Paper Summary
Share...

Direct link:

“Los dos son importantes”: Integrando Translanguaging Literacy with Matematicas and Ciencias in Dual-Language Classrooms

Sat, April 26, 5:10 to 6:40pm MDT (5:10 to 6:40pm MDT), The Colorado Convention Center, Floor: Meeting Room Level, Room 111

Abstract

Dual Language Education (DLE) has historically been meant to support language learning for emergent bilingual students yet recently has shifted to prioritize English monolingual students (Valdés, 1997; Valdez et al., 2016). However, recent developments underscore the importance of the development of critical consciousness (Palmer et al., 2019), integrating flexible bilingual pedagogical approaches, such as translanguaging (Flores, 2019, García, 2009), into DLE programs.
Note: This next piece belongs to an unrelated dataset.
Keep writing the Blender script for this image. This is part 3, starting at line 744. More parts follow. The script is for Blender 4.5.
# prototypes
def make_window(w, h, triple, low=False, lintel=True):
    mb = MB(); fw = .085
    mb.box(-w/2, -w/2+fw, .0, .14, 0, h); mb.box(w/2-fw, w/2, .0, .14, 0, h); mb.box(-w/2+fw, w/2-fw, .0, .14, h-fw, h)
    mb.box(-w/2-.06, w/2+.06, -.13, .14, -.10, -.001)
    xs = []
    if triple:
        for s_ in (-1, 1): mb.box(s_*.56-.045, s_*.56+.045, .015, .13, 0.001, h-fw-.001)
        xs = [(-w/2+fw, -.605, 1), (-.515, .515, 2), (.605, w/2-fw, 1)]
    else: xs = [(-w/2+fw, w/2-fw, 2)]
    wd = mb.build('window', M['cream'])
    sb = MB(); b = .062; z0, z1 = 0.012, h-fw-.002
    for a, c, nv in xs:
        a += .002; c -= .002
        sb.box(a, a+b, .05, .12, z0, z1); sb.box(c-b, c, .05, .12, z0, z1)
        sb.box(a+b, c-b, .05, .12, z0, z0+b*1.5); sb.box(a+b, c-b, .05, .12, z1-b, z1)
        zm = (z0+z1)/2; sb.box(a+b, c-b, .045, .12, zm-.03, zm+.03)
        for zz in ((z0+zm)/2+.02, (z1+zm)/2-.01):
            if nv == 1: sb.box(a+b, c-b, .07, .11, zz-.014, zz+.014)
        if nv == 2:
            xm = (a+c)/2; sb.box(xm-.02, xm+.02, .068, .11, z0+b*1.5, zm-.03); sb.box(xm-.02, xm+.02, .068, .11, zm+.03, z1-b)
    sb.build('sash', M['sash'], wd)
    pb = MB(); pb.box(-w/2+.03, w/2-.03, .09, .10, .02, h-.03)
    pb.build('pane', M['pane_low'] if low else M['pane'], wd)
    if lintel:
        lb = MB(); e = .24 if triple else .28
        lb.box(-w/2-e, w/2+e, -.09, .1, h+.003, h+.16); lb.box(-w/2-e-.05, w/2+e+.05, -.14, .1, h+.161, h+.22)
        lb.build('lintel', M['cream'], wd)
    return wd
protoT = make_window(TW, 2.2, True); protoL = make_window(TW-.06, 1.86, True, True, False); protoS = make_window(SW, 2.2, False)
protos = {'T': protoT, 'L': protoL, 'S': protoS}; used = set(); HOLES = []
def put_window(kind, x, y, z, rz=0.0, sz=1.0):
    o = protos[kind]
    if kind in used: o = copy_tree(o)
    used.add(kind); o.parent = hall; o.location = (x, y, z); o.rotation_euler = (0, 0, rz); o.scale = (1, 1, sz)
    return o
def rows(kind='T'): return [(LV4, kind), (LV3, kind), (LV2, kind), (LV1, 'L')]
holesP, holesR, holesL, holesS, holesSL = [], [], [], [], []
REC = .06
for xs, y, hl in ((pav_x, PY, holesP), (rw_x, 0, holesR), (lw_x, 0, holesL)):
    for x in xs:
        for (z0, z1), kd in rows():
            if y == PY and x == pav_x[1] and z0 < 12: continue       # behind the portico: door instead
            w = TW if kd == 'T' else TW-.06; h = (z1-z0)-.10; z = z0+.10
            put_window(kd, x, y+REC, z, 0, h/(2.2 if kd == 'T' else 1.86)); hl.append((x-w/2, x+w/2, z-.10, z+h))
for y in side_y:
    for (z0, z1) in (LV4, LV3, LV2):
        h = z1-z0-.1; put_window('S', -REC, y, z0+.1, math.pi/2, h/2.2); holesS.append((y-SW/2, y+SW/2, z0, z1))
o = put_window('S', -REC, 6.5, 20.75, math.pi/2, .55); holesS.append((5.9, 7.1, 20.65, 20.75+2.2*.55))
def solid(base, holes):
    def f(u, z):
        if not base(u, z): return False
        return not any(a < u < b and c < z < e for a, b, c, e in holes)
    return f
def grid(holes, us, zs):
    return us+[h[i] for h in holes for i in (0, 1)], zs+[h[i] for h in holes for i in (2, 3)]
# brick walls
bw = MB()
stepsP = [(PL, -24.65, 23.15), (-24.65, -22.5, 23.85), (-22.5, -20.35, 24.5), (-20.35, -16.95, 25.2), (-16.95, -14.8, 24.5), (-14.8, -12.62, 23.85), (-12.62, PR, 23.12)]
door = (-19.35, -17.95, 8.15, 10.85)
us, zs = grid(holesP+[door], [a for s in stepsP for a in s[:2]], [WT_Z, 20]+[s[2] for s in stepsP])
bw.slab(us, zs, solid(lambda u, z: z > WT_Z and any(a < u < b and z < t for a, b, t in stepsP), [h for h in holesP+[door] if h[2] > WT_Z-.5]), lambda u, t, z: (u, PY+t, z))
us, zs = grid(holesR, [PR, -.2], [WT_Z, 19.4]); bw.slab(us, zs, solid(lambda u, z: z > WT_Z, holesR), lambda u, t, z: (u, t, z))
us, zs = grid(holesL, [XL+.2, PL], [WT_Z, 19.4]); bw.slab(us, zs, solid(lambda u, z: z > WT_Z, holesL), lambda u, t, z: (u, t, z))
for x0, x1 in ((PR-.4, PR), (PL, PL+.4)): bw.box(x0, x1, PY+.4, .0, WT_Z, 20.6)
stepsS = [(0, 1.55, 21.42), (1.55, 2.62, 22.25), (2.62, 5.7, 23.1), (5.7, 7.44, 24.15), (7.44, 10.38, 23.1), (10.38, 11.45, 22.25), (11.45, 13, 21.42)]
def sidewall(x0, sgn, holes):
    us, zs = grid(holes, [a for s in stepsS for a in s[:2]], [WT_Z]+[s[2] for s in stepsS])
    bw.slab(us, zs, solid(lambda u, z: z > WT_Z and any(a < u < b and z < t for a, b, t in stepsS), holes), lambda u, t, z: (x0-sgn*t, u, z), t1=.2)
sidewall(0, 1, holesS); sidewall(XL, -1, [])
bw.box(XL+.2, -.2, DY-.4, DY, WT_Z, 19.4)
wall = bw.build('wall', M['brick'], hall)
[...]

In this paper, we share findings from a research-practice partnership with a US-Mexico border school that focused on developing their dual-language program as an avenue to construct cultural and linguistic educational possibilities. Even though the district is located in a predominantly Latine, emergent bilingual community, students’ linguistic repertoires vary due to the region’s dominance of English education. To support the language practices of students, the district is implementing a cognitive bridge period that incorporates translanguaging to revitalize the multilingual practices of students through the use of culturally relevant and translanguaging children's books to teach across contents. This study focuses on data from five second grade classrooms, and draws on teacher and student interviews, teacher lesson plans for bilingual centers and classroom observations of unit implementation.

Teachers used translanguaging books and planned tasks aligned to the book contexts and weekly learning objectives across all contents. The text became a scaffold to allow students to conceptualize learning and establish metalinguistic connections, creating a foundation for applying mathematics and science content knowledge in subsequent tasks. Teachers reported increased engagement with the cross-linguistic and cross- curricular activities, while students felt that the use of translanguaging books provided opportunities to share their thinking in “their own language or both.”

By avoiding rigid language segregation, translanguaging acknowledges students' bilingual abilities, surpassing the conventional confines of language education, fostering increased fluidity and interaction between the involved languages (Cummins, 2009; Garcia & Otheguy, 2020). Findings from this paper can expand research with emergent bilingual students in predominantly Latine and Spanish-speaking bordertown communities to normalize the multilingual practices of ethnic- and language-minoritized students through the use of translanguaging in schools implementing language revitalization efforts.